» Work required
Reproduce the listing below word for word, with no pictures.

» Supplied data
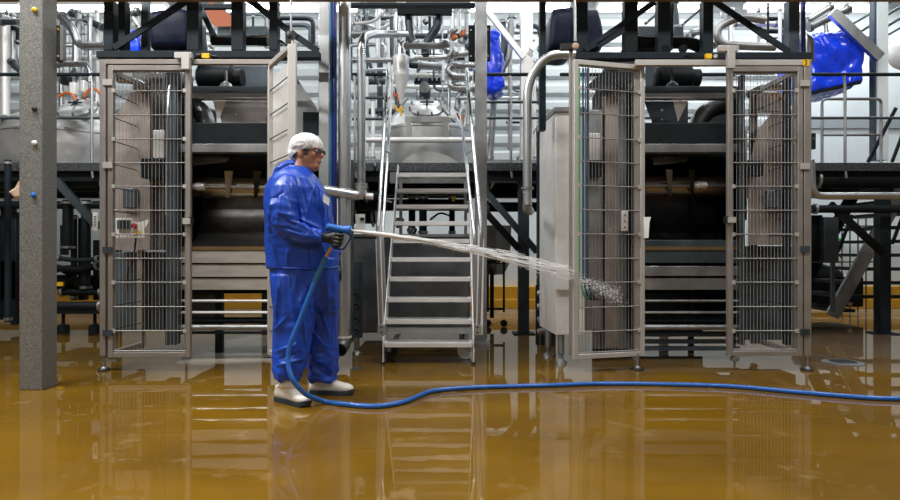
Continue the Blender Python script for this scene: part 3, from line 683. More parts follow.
# roof columns standing on the platform
for a, b, Y, mt, lb in ((521, 533, 7.9, 'steel_light', 'bright square column behind the bent pipe, centre right'), (878, 888.5, 7.9, 'wall_plain', 'pale square column at the right behind the railing')):
    tag(MB().pb(a, -70, b, 160, Y, .14).build('roof_column', M[mt], bev=.004), lb, 'column', 'columns above the platform')
tag(MB().pb(874.5, -70, 878, 160, 7.93, .1).build('roof_column', M['slate']), 'thin grey flange column beside the pale right column', 'column', 'columns above the platform')
for a, b, w_, lb in (((488, 12), (524, 58), .07, 'bright diagonal brace right of the slim centre column'), ((832, 12), (880, 58), .13, 'pinkish grey diagonal brace running into the pale right column'), ((546, 32), (531, 50), .07, 'short bright brace on the right of the centre right column')):
    tag(MB().bar(P(*a, 7.82), P(*b, 7.82), w_, .06).build('diagonal_brace', M['steel_light' if w_ < .1 else 'steel']), lb, 'brace', 'diagonal braces above the platform')

# ------------------------------------------------------------------ centre posts and pipes
def square_post(label, a, b, Y, y0, y1, mt, name='square_post', cat='column'):
    return tag(MB().pb(a, y0, b, y1, Y, (b-a)*Y/F).build(name, M[mt], bev=.004), label, cat, 'tall posts by the stairs')
Y5 = 5.72
o = tag(MB().box(PX(318.5, Y5), PX(329, Y5), Y5, Y5+.1, 0, 3.9).build('square_post', M['steel'], bev=.005), 'stainless square post directly behind the worker', 'column', 'tall posts by the stairs')
o = thing('square_post', 'slim stainless square post at the right side of the stairs', 'column', (PX(481, 6.45), 6.5, 0), 'tall posts by the stairs')
MB().box(PX(475.3, 6.45), PX(487, 6.45), 6.45, 6.57, 0, 5.2).build('post', M['steel_dull'], o, bev=.005)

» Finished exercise
Continue the Blender Python script for this scene: part 3, from line 683. More parts follow.
# roof columns standing on the platform
for a, b, Y, mt, lb in ((521, 533, 7.9, 'steel_light', 'bright square column behind the bent pipe, centre right'), (878, 888.5, 7.9, 'wall_plain', 'pale square column at the right behind the railing')):
    tag(MB().pb(a, -70, b, 160, Y, .14).build('roof_column', M[mt], bev=.004), lb, 'column', 'columns above the platform')
tag(MB().pb(874.5, -70, 878, 160, 7.93, .1).build('roof_column', M['slate']), 'thin grey flange column beside the pale right column', 'column', 'columns above the platform')
for a, b, w_, lb in (((488, 12), (524, 58), .07, 'bright diagonal brace right of the slim centre column'), ((832, 12), (880, 58), .13, 'pinkish grey diagonal brace running into the pale right column'), ((546, 32), (531, 50), .07, 'short bright brace on the right of the centre right column')):
    tag(MB().bar(P(*a, 7.82), P(*b, 7.82), w_, .06).build('diagonal_brace', M['steel_light' if w_ < .1 else 'steel']), lb, 'brace', 'diagonal braces above the platform')

# ------------------------------------------------------------------ centre posts and pipes
def square_post(label, a, b, Y, y0, y1, mt, name='square_post', cat='column'):
    return tag(MB().pb(a, y0, b, y1, Y, (b-a)*Y/F).build(name, M[mt], bev=.004), label, cat, 'tall posts by the stairs')
Y5 = 5.72
o = tag(MB().box(PX(318.5, Y5), PX(329, Y5), Y5, Y5+.1, 0, 3.9).build('square_post', M['steel'], bev=.005), 'stainless square post directly behind the worker', 'column', 'tall posts by the stairs')
o = thing('square_post', 'slim stainless square post at the right side of the stairs', 'column', (PX(481, 6.45), 6.5, 0), 'tall posts by the stairs')
MB().box(PX(475.3, 6.45), PX(487, 6.45), 6.45, 6.57, 0, 5.2).build('post', M['steel_dull'], o, bev=.005)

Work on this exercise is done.